Laurence, meanwhile, locks horns with Andre Sougarret (Gabriel Byrne), the chief engineer brought in to find a way of determining whether the men below are even alive, let alone rescue-able. Byrne is quite persuasive in this role, particularly when Sougarret explains the difficulties — most damningly, drill “drift” — that jeopardize any effort to reach the classroom-size “Refuge” where it is assumed the men have gathered, if possible.

Bob Gunton is appropriately officious as Chile’s President Sebastian Piñera, who initially frets over the notion of snatching responsibility for the rescue effort, from the feckless mining company. Later, as the world press descends, Piñera worries more about his political standing, should it become necessary — as becomes more likely, day by day — to suspend the entire operation.
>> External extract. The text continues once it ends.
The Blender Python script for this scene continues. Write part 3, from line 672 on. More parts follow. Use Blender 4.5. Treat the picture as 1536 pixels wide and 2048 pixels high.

It should be mentioned that Chile still was recovering from the 8.8-magnitude earthquake and subsequent tsunami the country had endured only six months earlier: a detail that would go a long way toward explaining Piñera’s behavior, and the civilian attitude ... and yet a detail completely ignored by this film.

And then — suddenly — three international drilling teams arrive on site, from Canada, South Africa (using an Australian borer) and the United States: a development that occurs as if by magic, with no explanation. Only the American effort is granted a face: James Brolin, in a cameo as Jeff Hart, the Denver-based drilling engineer who abandons operations at U.S. Army bases in Afghanistan, to take charge in Chile.

That’s a pretty big deal, and the real-life Hart deserves far better than the short shrift he gets here.

The same could be said for all the other actual people depicted so insubstantially. Indeed, the film’s most powerful moment comes at the very end, during a black-and-white montage that shows the actual 33 miners today, still together, enjoying a well-deserved moment of shared glory on a quiet beach.

I’d argue, however, that this poignant scene is insufficient reward for the disappointing drama that precedes it.